--- start of RECORDED INFORMATION ---

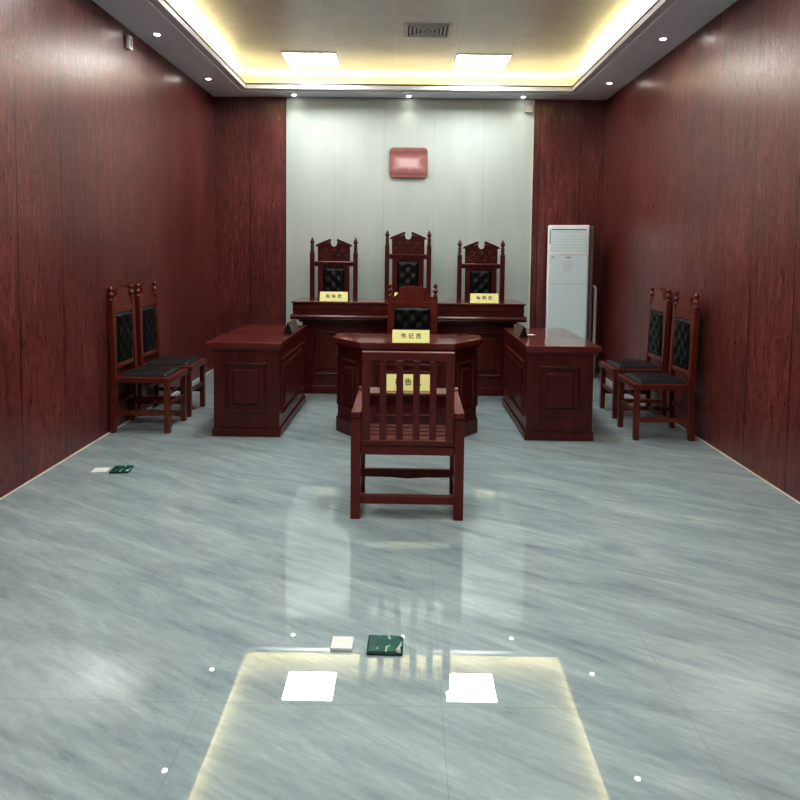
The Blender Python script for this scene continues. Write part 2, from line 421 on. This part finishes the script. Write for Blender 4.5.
# ------------------------------------------------------------------ desks
def side_desk(loc, rz, sgn, label, name='desk'):
    """sgn +1: the panelled long side faces +x (the open floor)"""
    t = thing('side_desk', label, 'desk', loc, rz, 'twin pedestal desks facing each other')
    W, D = .526, 1.165                       # x, y ; origin at the middle of the footprint
    x0, x1, y0, y1 = -W/2, W/2, -D/2, D/2
    b = NB()
    bx(b, x0, x1, y0, y0+.03, .07, .70, .002); bx(b, x0, x1, y1-.03, y1, .07, .70, .002)
    xi = x1-.03 if sgn > 0 else x0
    bx(b, xi, xi+.03, y0+.03, y1-.03, .07, .70)
    xs = x0 if sgn > 0 else x1-.02
    bx(b, xs, xs+.02, y0+.03, y1-.03, .46, .70)            # shallow apron on the sitter's side
    obj('body', b, 'desk', t)
    p = NB(); e = .012
    bx(p, x0-e, x1+e, y0-e, y0+.03, 0, .068, .006, 2); bx(p, x0-e, x1+e, y1-.03, y1+e, 0, .068, .006, 2)
    xi = x1-.03 if sgn > 0 else x0-e
    bx(p, xi, xi+.03+e, y0+.03, y1-.03, 0, .068, .006, 2)
    obj('plinth', p, 'desk', t)
    tp = NB(); oa, ob = (.055, .014) if sgn > 0 else (.014, .055)
    prism(tp, [(x0-oa, y0-.018), (x1+ob, y0-.018), (x1+ob, y1+.018), (x0-oa, y1+.018)], 'z', .716, .76, .005, 2)
    obj('desk_top', tp, 'top', t)
    tp = NB(); bx(tp, x0-oa*.5, x1+ob*.5, y0-.012, y1+.012, .695, .716, .006, 2); obj('top_moulding', tp, 'desk', t)
    pl = face_plane((0, y0, 0), (1, 0, 0), (0, -1, 0)); obj('panel', rings_panel(NB(), pl, -.165, .165, .2, .6, PROF), 'desk', t)
    pl = face_plane((0, y1, 0), (1, 0, 0), (0, 1, 0)); obj('panel', rings_panel(NB(), pl, -.165, .165, .2, .6, PROF), 'desk', t)
    xx = x1 if sgn > 0 else x0
    pl = face_plane((xx, 0, 0), (0, 1, 0), (sgn, 0, 0)); obj('panel', rings_panel(NB(), pl, -.5, .5, .17, .62, PROF), 'desk', t)
    return t
side_desk((-1.270, 5.628, 0), math.radians(-.6), 1, 'dark red panelled desk standing in front of the chairs on the left wall')
side_desk((1.222, 5.632, 0), math.radians(.2), -1, 'dark red panelled desk standing in front of the white air conditioner')

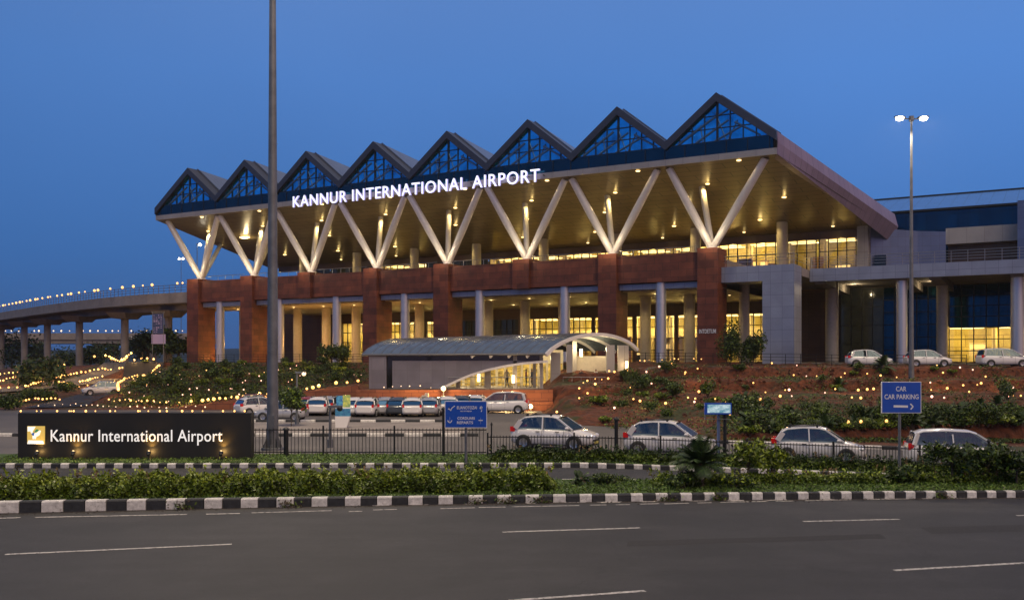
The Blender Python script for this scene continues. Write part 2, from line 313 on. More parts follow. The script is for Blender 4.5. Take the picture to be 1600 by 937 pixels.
M['tyre'] = mat('tyre', (0.014, 0.014, 0.014), 0.85)
M['rim'] = mat('wheel_rim', (0.45, 0.45, 0.46), 0.3, 0.8)
M['plastic'] = mat('black_plastic', (0.02, 0.02, 0.022), 0.5)
M['tail'] = mat('tail_lamp', (0.45, 0.008, 0.01), 0.2, emit=(1, 0.03, 0.02), es=0.10)
M['head'] = mat('head_lamp', (0.7, 0.72, 0.75), 0.1, 0.3)
M['plate'] = mat('number_plate', (0.65, 0.55, 0.12), 0.5)
M['hill'] = mat('far_hill', (0.020, 0.040, 0.060), 1.0, var=0.3, nscale=0.02)
M['roofwhite'] = mat('pavilion_roof_sheet', (0.20, 0.26, 0.32), 0.22, 0.6, var=0.18, nscale=0.9)
M['roofseam'] = mat('pavilion_roof_seam', (0.16, 0.17, 0.19), 0.4, 0.4)
M['pavwall'] = panelmat('pavilion_wall_panel', (0.20, 0.19, 0.22), (0.175, 0.165, 0.195), (0.13, 0.13, 0.14), 1.1, 1.1, 0.012, 0.5, 0.1, 0.0)
M['banner'] = mat('banner_white', (0.34, 0.28, 0.48), 0.7)
M['bannerblue'] = mat('banner_blue', (0.03, 0.05, 0.14), 0.7)

def point(name, loc, e, col=(1, 0.72, 0.30), r=0.15, parent=None):
    l = bpy.data.lights.new(name, 'POINT'); l.energy = e; l.color = col; l.shadow_soft_size = r
    o = bpy.data.objects.new(name, l); C.objects.link(o); o.location = loc
    if parent: o.parent = parent
    return o
def spot(name, loc, e, to, col=(1, 0.8, 0.55), size=120, blend=0.6, r=0.15, parent=None):
    l = bpy.data.lights.new(name, 'SPOT'); l.energy = e; l.color = col; l.spot_size = R(size); l.spot_blend = blend; l.shadow_soft_size = r
    o = bpy.data.objects.new(name, l); C.objects.link(o); o.location = loc
    o.rotation_euler = (Vector(to)-Vector(loc)).to_track_quat('-Z', 'Y').to_euler()
    if parent: o.parent = parent
    return o

def text_mesh(txt, width, height, depth=0.03, bold=0.0, spacing=1.0):
    """flat lettering in the x-z plane facing -y, scaled to width and cap height; mats: front, side"""
    cu = bpy.data.curves.new('t', 'FONT'); cu.body = txt; cu.size = 1; cu.offset = bold; cu.space_character = spacing; cu.resolution_u = 3
    o = bpy.data.objects.new('t', cu); C.objects.link(o); bpy.context.view_layer.update()
    me = bpy.data.meshes.new_from_object(o.evaluated_get(bpy.context.evaluated_depsgraph_get()))
    bpy.data.objects.remove(o)
    vs = np.array([v.co[:] for v in me.vertices]); fs = [tuple(p.vertices) for p in me.polygons]
    x0, x1 = vs[:,0].min(), vs[:,0].max(); cap = 0.729
    if txt.upper() == txt: y0 = 0; cap = vs[:,1].max()
    sx = width/(x1-x0) if width else height/cap; sy = height/cap
    b = MB()
    pts = [((v[0]-x0)*sx, v[1]*sy) for v in vs]; n = len(pts)
    # count edges to find outline
    ec = {}
    for f in fs:
        for a, c in zip(f, f[1:]+f[:1]): ec[(a, c)] = 1
    V = [(x, -depth, z) for x, z in pts] + [(x, 0, z) for x, z in pts]
    b.add(V, fs, 0)
    side = [(a, c) for (a, c) in ec if (c, a) not in ec]
    b.add(V, [(c, a, a+n, c+n) for a, c in side], 1)
    bpy.data.meshes.remove(me)
    return b, (x1-x0)*sx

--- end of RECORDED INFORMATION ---

• _EXERCISE PROMPT_:
Lines containing the word "Blender" are to be counted in the listing; state their number alone.

• _ANSWER TO THIS PROBLEM_:
2